Les communistes du PCF font silence sur la période août 1939-22 juin 1941, quand ils essayaient d'obtenir des autorités d'occupation le droit de faire reparaître leur journal L'Humanité. N'étaient-ils pas alors les fidèles servants de l'URSS, partenaire des nazis ?

En 1944-1945, alors que la guerre continue (Strasbourg sera libéré le 23 novembre 1944, les troupes de Leclerc entrent à Berchtesgaden le 4 mai 1945, la capitulation allemande intervient le 8 mai et le général de Lattre de Tassigny est présent aux côtés des Américains, des Russes et des Anglais : victoire diplomatique à forte charge symbolique), les communistes se proclament le « parti des fusillés » – 75 000 héros de la Résistance, précise Maurice Thorez, déserteur rentré amnistié de Moscou et bientôt ministre d'État.

Le tribunal de Nuremberg dénombrera 30 000 exécutés.

Ce qui se joue, c'est la place des forces politiques dans la France qui recouvre son indépendance. Le comportement des hommes et des partis durant l'Occupation sert de discriminant. On réclame l'épuration et la condamnation des traîtres, des « collabos », avec d'autant plus d'acharnement qu'on ne s'est soi-même engagé dans la Résistance que tardivement.

La magistrature, qui a tout entière – à un juge près ! – prêté serment à Pétain et poursuivi les résistants, condamne maintenant les « collabos ».

On fusille (Laval), on commue la peine de mort de Pétain en prison à vie. Il y a, durant quelques semaines, l'esquisse d'une justice populaire, expéditive, comme l'écho très atténué des jours de violence qui marquèrent jadis les guerres de Religion ou la Révolution, qui tachent de sang l'histoire nationale. Les passions françaises resurgissent.

En 1944, vingt mille femmes, dénoncées, accusées de complaisances envers l'ennemi, sont tondues, promenées nues, insultées, battues, maculées.

Des miliciens et des « collabos » sont fusillés sans jugement. On dénombre peut-être dix mille victimes de ces exécutions sommaires.

Dans le milieu littéraire, le Comité national des écrivains met à l'index, épure, sous la houlette d'Aragon.

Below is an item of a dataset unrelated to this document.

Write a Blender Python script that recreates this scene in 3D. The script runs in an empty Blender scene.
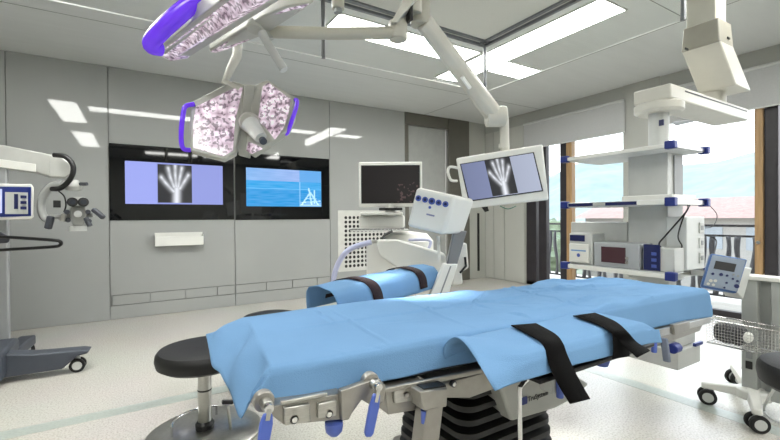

Robert Brasillach est condamné à mort et de Gaulle refuse de le gracier malgré les appels à la clémence de François Mauriac.

Drieu la Rochelle se suicidera, prenant acte de la défaite de ses idées, de l'échec de ses engagements.

Jean Paulhan – un résistant – critiquera, dans sa Lettre aux directeurs de la Résistance, ces communistes devenus épurateurs, qui n'étaient que des « collaborateurs » d'une espèce différente : « Ils avaient fait choix d'une autre collaboration. Ils ne voulaient pas du tout s'entendre avec l'Allemagne, non, ils voulaient s'entendre avec la Russie. »

C'est bien la question de la Russie soviétique et des communistes qui, en fait, domine la scène française.

Ceux-ci représentent en 1945 près de 27 % des voix, et vont encore progresser.

Avec les socialistes (SFIO) – 24 % des voix –, ils disposent de la majorité absolue à l'Assemblée constituante élue le 21 octobre 1945.

Mais les socialistes préfèrent associer au gouvernement le Mouvement républicain populaire (MRP, 25,6 % des voix), issu de la Résistance et d'inspiration démocrate-chrétienne.

Ainsi se met en place un « gouvernement des partis » : d'abord tripartisme (MRP, SFIO, PCF) puis « Troisième Force » quand le PCF sera écarté du pouvoir à partir de 1947.

En 1944-1945, c'est encore l'union, mais déjà pleine de tensions.

De la résistance victorieuse, passera-t-on à la révolution ?

En août 1944, un Albert Camus le souhaitera. Mais la révolution, est-ce abandonner le pouvoir aux mains des communistes ?

Le risque existe : des milices patriotiques en armes, contrôlées par ces derniers, sont présentes dans de nombreux départements.

Le Front national, le Mouvement de libération nationale, sont des « organisations de masse » dépendantes en fait du PCF.

On peut craindre une subversion, voire une guerre civile, en tout cas une paralysie de l'État républicain soumis au chantage communiste.